Thirteen was a big year for Mike Wolf. He finally got a horse, promised when the family still lived in Brooklyn, as a bar-mitzvah gift from his dad, Peter. And he started working as a bike mechanic after school in the nascent family business.
That was 1953, when Wolf was already known around the neighborhood as the go-to kid if your bike needed fixing. In 1955, Peter opened Bloomfield Bicycle & Repair Shop. “Dad opened the shop because he never had any formal education and his whole world was for his sons and daughter to learn how to take care of themselves,” Wolf says. “He was a mechanic and could fix anything. He taught me the art of repairs.”
Born in New York to Jewish-German immigrants, Peter grew up in South Fallsburg, N.Y., in the heart of the Catskills Borscht Belt. The family lived on a farm, which they also ran as a kosher proto-resort for vacationing city-folk. There, Peter met Estelle, visiting with her family from Brooklyn. The couple married and settled in Brooklyn, where Peter worked several jobs. One of those jobs brought them to Ohio. After a year in Ohio, the family moved to Bloomfield in 1950, where they later helped start Beth Hillel Synagogue.
Once he picked up a bicycle wrench, Mike, now 71, never left the family business. It is the oldest independent bicycle dealer in Connecticut, and once comprised seven stores throughout the region. Over the last several years, Wolf has sold five locations to his partners, keeping the Bloomfield shop and The Bicycle Cellar in Simsbury.
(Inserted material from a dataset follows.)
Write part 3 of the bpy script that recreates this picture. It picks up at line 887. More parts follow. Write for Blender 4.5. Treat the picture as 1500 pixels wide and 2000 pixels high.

This is another big year for Mike Wolf. His shop was inducted into the Connecticut Business Hall of Fame. It was recognized as the largest retailer of electric bikes in New England, and maybe even on the entire East Coast.
E-bike technology was first developed around 30 years ago, and while it has become a transportation staple in many European countries, it has only begun to gain popularity in the U.S. over the last few years. Wolf first decided to stock e-bikes 15 years ago, but when it took him a full year to sell three units, he vowed never to carry them again. Five years ago, when rising gas prices sparked a new public conversation about alternative transportation, Wolf did a lot of homework and came up with a new plan. Now, he sells one electric bike a day during the week, and up to six on most weekends.
And why not? says Wolf, who needs no help enumerating the e-bike’s long list of advantages over other types of motorized transportation: no gas, no license, no insurance, no property tax, no registration…and no sitting in traffic jams or searching for hard-to-find parking spaces. The e-bike, which can cruise up to 20 miles per hour, is also street legal.
Ten years ago, Wolf remarried and his wife, Ann Rachel, left an executive position with AT&T to help him run Bloomfield Bike. The shop has received many awards and citations from Gov. M. Jodi Rell, Sen. Richard Blumenthal, Lt. Gov. Nancy Wyman, and Connecticut Attorney General George Jepsen, along with a slew of local officials. They cite the longevity of the 56-year-old business, as well as the Wolfs’ efforts to promote the ecologically friendly, money-saving electric bicycle which, notes Wolf, “helps you burn calories, not carbon.”
“We’re going green with everything we do,” says Wolf, who is involved with the planned bike trail in Bloomfield, and whose Simsbury shop is an integral part of the Farmington Valley Greenway.
The Wolfs say that, more than the accolades lining their storefront window, it’s the thank-you plaques and certificates mounted high on the entrance-way wall that make them proudest, presented by the numerous local and national organizations they have helped.
The Wolfs are also committed members of the local Jewish community. They volunteered for several years at Hebrew Health Care, and donate several bicycles every year to fundraisers at the Mandell JCC and local synagogues. Mike was chairman of the JCC health spa for 10 years in the ’90s. Ann Rachel has served at United Synagogues of Greater Hartford, as board chair and currently as president. A child survivor of the Holocaust, born in a Displaced Persons camp, she says she has a fierce and loving dedication to Judaism and family. The Wolfs have four grown daughters and nine grandchildren.
“We feel very lucky that we are able to do what we do,” says Mike. “Any church, synagogue, or civic organization in the community can walk into Bloomfield Bike and will walk out with a donation for their fundraiser. We have learned that what comes around goes around, and we give back because the fact is that the community has given us the ability to give. The bottom line is that we enjoy giving.”